**Objective**
Gather from the listing below each line that includes the word "leafA", and copy it.

+++ Material shown +++

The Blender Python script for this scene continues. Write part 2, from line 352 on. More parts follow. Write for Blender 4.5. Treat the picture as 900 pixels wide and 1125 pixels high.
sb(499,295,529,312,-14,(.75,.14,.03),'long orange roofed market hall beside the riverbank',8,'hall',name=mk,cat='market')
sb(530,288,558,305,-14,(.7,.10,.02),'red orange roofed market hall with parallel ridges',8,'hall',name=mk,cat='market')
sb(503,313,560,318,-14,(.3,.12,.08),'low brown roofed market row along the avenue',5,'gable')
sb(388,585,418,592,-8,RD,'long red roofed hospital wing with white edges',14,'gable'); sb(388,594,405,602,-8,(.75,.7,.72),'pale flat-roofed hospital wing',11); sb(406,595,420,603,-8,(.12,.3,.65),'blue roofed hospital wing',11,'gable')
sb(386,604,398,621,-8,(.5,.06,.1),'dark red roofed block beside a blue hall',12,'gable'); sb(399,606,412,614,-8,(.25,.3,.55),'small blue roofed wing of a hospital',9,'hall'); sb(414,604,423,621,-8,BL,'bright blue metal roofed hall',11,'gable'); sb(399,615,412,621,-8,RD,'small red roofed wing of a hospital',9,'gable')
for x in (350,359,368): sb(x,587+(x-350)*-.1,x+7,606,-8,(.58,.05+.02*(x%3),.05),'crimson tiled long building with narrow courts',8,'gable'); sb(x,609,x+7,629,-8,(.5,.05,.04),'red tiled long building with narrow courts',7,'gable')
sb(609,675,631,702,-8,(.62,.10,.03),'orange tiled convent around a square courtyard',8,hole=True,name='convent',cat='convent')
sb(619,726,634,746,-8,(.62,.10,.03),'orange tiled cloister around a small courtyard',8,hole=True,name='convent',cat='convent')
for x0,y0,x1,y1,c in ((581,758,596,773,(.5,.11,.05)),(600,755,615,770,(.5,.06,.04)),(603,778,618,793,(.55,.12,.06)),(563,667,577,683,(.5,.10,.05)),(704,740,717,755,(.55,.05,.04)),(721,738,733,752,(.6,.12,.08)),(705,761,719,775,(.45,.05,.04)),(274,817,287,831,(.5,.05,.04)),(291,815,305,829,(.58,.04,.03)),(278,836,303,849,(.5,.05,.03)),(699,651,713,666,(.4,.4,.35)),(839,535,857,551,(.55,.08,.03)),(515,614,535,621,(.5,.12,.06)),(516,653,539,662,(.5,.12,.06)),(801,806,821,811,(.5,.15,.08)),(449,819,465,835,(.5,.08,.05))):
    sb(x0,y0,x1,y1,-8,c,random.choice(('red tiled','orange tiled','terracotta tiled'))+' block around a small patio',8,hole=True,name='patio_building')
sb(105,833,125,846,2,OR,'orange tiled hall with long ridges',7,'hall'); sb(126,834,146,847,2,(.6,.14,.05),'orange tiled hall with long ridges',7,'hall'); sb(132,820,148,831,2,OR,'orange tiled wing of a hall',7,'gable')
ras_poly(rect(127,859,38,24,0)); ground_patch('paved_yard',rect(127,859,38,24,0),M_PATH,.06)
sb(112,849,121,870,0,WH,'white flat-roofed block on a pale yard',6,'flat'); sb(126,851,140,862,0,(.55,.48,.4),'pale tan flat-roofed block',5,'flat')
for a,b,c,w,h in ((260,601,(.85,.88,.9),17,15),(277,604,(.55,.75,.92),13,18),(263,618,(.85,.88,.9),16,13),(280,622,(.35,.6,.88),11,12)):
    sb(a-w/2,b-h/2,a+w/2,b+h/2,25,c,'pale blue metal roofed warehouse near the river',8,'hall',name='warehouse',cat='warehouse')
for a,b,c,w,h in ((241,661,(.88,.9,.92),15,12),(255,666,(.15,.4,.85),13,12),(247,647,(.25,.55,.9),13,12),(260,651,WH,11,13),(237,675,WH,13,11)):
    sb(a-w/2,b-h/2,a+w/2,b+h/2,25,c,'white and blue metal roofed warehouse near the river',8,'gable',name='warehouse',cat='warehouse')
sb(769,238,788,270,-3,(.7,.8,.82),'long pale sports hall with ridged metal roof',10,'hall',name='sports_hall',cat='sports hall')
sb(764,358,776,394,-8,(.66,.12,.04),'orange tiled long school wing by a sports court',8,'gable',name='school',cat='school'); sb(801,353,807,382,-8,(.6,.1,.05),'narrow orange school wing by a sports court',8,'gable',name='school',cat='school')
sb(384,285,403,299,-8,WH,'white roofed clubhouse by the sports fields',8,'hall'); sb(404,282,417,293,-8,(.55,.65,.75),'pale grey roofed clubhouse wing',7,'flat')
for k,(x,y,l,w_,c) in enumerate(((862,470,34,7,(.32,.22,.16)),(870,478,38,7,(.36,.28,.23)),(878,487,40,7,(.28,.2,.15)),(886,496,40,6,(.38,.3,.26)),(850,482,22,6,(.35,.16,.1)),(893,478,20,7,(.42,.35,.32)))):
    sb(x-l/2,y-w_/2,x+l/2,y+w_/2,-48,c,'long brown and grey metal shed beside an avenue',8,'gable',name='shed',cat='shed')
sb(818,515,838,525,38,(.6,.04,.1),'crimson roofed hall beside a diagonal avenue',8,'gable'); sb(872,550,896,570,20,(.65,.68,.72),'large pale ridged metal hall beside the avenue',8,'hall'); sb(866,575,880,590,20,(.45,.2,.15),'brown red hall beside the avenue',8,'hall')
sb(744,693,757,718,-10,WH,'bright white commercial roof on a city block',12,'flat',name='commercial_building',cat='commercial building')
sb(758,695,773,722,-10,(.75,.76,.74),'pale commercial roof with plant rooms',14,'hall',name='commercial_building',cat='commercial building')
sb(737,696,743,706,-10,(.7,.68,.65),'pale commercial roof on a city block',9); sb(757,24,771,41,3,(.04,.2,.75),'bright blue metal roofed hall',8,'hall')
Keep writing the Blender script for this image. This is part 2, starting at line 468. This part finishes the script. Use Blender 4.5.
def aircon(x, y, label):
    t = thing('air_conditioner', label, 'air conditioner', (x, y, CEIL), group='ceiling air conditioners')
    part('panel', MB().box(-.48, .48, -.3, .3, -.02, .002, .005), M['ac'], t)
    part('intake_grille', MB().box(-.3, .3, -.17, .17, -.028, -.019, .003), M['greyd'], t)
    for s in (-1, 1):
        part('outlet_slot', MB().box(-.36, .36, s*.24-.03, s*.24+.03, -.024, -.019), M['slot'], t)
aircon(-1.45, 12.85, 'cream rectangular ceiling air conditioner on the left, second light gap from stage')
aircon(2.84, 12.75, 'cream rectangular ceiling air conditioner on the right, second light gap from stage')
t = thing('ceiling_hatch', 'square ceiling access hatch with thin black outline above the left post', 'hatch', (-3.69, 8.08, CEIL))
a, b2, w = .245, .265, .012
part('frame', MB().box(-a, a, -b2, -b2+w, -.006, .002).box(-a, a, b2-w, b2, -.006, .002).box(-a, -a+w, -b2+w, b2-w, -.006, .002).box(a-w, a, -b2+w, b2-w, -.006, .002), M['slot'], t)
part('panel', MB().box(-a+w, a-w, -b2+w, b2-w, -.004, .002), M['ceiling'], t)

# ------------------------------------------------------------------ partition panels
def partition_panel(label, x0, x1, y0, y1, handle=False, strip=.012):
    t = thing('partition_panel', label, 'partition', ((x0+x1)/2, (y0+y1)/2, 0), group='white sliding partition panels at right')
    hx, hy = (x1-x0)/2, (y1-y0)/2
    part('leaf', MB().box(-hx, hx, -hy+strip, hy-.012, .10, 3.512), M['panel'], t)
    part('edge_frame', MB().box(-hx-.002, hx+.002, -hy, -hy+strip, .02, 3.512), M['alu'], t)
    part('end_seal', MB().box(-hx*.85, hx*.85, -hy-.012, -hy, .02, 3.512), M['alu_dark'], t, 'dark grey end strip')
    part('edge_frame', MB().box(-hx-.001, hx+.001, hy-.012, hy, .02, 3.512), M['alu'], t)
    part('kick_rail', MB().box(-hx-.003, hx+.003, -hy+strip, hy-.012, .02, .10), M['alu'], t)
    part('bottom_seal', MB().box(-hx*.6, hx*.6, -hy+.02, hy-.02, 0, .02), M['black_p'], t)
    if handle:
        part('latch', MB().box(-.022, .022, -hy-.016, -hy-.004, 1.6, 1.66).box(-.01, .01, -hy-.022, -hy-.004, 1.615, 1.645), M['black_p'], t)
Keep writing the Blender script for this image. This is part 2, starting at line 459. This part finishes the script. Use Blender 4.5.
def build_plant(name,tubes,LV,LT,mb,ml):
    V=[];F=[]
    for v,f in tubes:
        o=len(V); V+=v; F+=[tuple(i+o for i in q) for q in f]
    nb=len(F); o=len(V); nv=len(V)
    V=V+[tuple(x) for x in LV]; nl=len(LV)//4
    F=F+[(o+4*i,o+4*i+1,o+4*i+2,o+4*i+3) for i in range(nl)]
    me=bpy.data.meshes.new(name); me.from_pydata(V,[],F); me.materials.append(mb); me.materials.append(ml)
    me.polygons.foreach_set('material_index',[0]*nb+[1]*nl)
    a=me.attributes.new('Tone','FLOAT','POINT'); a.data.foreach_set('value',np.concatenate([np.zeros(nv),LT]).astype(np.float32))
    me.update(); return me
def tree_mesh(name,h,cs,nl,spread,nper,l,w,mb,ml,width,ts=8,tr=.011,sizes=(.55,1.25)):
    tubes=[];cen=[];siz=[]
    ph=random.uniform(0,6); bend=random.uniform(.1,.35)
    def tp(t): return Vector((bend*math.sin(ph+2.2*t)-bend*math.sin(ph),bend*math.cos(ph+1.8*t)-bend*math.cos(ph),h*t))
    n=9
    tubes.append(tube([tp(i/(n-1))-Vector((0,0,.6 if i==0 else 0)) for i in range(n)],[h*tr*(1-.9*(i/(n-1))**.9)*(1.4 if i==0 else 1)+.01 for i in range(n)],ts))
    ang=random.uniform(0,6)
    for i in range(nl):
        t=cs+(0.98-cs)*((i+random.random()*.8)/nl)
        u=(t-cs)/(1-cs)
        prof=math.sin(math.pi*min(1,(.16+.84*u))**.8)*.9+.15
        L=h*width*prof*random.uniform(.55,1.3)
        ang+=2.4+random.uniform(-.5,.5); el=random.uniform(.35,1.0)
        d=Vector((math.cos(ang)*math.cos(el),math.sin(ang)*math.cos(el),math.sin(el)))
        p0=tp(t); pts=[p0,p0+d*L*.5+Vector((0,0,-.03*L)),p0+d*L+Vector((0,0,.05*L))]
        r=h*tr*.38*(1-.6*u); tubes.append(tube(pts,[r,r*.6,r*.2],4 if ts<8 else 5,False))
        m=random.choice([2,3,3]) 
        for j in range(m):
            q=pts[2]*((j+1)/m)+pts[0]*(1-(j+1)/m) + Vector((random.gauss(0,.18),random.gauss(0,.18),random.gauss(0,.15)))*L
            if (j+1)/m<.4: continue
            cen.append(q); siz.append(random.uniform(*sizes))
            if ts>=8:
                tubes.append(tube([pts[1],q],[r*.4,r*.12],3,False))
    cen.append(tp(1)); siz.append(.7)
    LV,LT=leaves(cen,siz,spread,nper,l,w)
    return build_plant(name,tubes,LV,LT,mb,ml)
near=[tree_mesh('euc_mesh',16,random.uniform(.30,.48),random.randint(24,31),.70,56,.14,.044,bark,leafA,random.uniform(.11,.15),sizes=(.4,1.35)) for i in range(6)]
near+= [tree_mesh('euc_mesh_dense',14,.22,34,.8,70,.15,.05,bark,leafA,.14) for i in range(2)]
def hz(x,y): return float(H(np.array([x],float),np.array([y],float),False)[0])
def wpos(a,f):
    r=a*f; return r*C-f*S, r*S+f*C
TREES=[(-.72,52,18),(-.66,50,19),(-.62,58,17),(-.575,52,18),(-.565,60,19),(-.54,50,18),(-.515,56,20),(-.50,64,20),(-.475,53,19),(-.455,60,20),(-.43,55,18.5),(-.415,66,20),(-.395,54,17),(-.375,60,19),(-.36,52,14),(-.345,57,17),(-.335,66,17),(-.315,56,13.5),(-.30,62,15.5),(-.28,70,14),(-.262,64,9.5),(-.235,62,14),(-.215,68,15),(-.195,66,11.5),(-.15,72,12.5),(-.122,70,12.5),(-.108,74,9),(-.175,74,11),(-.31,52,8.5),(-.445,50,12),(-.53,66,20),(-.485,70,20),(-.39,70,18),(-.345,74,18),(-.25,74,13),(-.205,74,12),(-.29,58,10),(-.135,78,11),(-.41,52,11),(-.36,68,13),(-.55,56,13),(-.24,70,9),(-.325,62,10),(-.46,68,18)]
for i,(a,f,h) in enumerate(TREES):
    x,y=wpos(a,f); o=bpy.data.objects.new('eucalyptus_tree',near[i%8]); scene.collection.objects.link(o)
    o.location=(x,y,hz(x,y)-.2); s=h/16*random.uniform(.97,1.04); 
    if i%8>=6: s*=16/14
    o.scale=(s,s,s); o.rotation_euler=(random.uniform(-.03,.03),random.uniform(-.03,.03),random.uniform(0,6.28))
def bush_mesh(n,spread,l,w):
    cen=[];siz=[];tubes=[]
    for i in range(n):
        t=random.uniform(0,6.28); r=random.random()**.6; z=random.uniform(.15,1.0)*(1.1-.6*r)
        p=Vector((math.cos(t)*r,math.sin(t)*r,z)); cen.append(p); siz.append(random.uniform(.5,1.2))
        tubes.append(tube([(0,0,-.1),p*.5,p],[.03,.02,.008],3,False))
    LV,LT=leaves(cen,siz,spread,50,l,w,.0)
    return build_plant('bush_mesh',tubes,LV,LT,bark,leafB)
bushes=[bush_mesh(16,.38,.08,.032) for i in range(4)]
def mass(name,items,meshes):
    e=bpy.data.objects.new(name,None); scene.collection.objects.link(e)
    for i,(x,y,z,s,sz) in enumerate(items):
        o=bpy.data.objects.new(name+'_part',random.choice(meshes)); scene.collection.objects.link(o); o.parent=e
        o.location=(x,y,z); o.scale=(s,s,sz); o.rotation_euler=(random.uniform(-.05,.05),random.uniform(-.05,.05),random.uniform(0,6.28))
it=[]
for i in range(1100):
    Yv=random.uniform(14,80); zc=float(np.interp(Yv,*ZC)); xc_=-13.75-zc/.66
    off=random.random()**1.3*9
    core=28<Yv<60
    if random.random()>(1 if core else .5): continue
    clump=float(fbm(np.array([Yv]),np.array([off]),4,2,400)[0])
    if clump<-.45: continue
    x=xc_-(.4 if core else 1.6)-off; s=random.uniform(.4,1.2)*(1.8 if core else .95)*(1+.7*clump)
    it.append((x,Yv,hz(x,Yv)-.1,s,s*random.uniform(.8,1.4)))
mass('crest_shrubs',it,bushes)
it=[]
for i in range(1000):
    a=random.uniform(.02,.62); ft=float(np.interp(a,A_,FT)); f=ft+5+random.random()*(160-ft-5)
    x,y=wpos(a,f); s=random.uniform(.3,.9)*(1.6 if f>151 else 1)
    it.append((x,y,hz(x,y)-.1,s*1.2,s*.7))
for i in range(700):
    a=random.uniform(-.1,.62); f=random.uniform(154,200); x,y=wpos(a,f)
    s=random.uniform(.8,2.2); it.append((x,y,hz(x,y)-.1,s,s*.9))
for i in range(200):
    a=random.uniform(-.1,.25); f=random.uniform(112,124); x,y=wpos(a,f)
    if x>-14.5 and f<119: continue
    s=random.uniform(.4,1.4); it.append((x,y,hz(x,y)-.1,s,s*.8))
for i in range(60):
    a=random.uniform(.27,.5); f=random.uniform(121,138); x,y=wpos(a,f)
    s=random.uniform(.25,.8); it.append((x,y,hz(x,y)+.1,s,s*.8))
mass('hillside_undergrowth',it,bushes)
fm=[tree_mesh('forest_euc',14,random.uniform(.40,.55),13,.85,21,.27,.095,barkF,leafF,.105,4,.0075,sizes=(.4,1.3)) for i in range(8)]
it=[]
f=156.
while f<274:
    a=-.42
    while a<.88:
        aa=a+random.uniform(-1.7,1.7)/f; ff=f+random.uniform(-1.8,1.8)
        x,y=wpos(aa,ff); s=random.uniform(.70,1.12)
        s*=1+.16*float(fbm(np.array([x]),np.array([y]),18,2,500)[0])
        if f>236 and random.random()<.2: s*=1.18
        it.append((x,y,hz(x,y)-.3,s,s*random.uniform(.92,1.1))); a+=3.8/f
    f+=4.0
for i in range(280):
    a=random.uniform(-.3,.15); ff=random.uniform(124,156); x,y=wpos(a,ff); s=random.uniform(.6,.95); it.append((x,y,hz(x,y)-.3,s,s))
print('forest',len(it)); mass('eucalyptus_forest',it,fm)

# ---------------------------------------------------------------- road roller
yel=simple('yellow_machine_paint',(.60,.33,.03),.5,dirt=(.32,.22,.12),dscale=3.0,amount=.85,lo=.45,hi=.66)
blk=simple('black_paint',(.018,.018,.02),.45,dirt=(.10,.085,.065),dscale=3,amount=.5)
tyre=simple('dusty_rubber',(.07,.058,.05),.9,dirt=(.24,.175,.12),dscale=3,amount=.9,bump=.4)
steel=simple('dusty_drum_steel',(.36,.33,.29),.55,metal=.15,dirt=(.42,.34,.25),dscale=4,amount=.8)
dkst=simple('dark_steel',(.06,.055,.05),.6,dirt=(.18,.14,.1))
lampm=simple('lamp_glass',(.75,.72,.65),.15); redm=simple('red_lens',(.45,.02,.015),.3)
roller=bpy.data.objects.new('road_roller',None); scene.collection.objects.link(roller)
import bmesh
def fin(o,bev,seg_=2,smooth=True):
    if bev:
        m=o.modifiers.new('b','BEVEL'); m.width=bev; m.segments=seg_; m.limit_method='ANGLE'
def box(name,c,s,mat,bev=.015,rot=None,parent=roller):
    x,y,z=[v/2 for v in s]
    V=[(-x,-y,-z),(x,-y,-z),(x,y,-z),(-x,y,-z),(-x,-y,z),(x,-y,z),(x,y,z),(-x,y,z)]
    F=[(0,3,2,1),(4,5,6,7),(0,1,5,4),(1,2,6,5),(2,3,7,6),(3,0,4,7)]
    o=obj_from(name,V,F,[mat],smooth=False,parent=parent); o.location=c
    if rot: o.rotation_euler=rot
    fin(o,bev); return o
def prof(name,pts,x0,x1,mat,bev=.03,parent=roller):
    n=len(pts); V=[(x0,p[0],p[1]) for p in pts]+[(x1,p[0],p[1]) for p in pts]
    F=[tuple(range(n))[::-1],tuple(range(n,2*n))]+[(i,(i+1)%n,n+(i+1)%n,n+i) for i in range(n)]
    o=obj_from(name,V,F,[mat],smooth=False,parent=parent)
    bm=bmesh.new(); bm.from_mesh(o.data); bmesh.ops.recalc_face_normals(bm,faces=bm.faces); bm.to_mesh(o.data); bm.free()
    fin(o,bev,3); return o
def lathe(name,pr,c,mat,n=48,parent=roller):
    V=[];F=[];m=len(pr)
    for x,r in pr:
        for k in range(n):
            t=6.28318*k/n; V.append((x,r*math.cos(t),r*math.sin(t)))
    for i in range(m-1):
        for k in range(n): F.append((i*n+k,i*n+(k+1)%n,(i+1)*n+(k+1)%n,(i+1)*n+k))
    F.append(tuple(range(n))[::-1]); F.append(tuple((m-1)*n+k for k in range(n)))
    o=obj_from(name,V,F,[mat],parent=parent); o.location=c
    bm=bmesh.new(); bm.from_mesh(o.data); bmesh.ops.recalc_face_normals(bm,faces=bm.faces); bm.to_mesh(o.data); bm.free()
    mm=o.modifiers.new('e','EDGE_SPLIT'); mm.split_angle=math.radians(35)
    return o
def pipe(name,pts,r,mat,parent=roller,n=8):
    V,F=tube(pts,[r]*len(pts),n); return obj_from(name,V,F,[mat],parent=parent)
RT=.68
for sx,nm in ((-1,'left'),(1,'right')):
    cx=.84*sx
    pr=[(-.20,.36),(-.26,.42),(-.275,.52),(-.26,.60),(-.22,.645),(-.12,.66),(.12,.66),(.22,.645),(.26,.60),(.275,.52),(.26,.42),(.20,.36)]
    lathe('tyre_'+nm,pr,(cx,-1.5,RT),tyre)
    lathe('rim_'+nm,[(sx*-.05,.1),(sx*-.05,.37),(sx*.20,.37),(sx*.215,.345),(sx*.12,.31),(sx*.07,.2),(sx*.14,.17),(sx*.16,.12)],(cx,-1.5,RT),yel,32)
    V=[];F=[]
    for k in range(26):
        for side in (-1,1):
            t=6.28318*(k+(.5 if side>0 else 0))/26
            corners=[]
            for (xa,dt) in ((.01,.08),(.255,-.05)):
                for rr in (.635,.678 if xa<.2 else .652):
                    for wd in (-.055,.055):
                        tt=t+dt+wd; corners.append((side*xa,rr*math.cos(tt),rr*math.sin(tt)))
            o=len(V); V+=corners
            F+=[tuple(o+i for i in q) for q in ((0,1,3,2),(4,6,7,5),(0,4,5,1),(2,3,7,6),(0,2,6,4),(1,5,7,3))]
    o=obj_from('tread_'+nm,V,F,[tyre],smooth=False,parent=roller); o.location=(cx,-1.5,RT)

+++

**Task solution**
near=[tree_mesh('euc_mesh',16,random.uniform(.30,.48),random.randint(24,31),.70,56,.14,.044,bark,leafA,random.uniform(.11,.15),sizes=(.4,1.35)) for i in range(6)]
near+= [tree_mesh('euc_mesh_dense',14,.22,34,.8,70,.15,.05,bark,leafA,.14) for i in range(2)]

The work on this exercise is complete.